There’s a certain catharsis that comes with spilling one’s feelings, whether on paper in a journal entry or on canvas with paint.

“A lot of my time is spent finding a way that can speak to people,” said Mayers, 50, of Whitefield. “What’s the opposite of complacency? I want a response.”

She seems to be getting it.

Her show, the first for the collection’s nearly 300 paintings, opened last Wednesday at the Lewiston school.

“A woman came over to me and said, ‘This makes me want to either dance or cry,'” she said. “I don’t want to make someone cry. But I do want them to feel some sadness about what’s happening.”

Things that need attention include the war in Iraq and global warming.

“I don’t watch much television,” she said. “But I read and read.”

Mayers’ conscience led her to join groups such as Peace Action Maine, for whom she works as an artist in residence.

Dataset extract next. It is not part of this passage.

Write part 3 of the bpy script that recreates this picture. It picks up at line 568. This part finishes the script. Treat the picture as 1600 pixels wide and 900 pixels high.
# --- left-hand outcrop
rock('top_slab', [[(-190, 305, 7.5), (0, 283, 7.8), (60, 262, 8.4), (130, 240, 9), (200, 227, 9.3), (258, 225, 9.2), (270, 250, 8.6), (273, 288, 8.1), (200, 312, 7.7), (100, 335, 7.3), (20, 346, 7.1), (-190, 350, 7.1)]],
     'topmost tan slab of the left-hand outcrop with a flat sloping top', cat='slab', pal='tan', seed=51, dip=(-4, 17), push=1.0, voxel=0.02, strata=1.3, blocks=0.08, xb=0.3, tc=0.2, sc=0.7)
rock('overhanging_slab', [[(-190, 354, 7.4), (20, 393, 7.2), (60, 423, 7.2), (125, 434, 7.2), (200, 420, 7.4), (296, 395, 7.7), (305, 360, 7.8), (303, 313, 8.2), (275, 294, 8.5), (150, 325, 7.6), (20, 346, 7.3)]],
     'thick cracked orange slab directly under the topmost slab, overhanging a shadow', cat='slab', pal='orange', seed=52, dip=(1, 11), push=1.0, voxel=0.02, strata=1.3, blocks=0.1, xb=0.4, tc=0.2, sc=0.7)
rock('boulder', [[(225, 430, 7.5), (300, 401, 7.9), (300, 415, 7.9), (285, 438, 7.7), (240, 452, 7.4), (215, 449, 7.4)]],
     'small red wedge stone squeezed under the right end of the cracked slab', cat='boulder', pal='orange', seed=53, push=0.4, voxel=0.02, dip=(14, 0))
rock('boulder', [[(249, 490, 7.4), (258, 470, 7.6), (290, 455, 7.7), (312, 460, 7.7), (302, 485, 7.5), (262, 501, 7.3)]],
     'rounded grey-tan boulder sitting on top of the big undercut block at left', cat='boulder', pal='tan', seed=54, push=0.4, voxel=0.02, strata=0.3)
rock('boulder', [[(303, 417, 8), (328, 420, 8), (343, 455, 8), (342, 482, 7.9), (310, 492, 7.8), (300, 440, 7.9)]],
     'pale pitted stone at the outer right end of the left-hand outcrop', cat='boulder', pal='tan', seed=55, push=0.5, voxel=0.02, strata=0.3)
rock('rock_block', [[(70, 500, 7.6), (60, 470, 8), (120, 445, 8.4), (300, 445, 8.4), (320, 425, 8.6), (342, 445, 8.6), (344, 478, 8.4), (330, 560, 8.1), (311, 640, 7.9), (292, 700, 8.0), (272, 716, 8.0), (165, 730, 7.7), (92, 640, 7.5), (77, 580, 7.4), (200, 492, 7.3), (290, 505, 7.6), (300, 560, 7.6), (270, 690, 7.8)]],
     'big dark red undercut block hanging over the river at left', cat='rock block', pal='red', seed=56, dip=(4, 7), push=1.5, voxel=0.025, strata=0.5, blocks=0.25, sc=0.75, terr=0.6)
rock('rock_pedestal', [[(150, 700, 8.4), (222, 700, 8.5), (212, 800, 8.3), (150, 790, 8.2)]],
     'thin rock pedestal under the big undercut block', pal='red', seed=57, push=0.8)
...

And that connection, she can only guess, has led her to be watched by the FBI.

Last month, the Maine Civil Liberties Union announced that it had proof the FBI has been watching both Peace Action Maine and Maine Veterans for Peace.

“I was not surprised,” Mayers said. After all, the FBI kept the same kind of watch in the 1960s.

At the unveiling of her show, Mayers lamented the government’s move.

“Under new legislation passed by Congress, if the president thinks we are connected in any way to an organization considered terrorist, we could be imprisoned, shipped anywhere, stripped of our rights and access to an attorney, and not be protected by the Geneva Conventions,” Mayers said.

“Scary stuff,” she said. “We now have a government that is more dangerous to our liberty than the enemy it claims to protect us from.”

The images in the show – funny and sad, whimsical and frightening – shouldn’t draw the attention of the FBI.

“I’m a little bit concerned that they are too colorful and decorative,” Mayers said.

Study the images, though.

A razor wire fence hides an American flag. A world burns against a red background. They are powerful.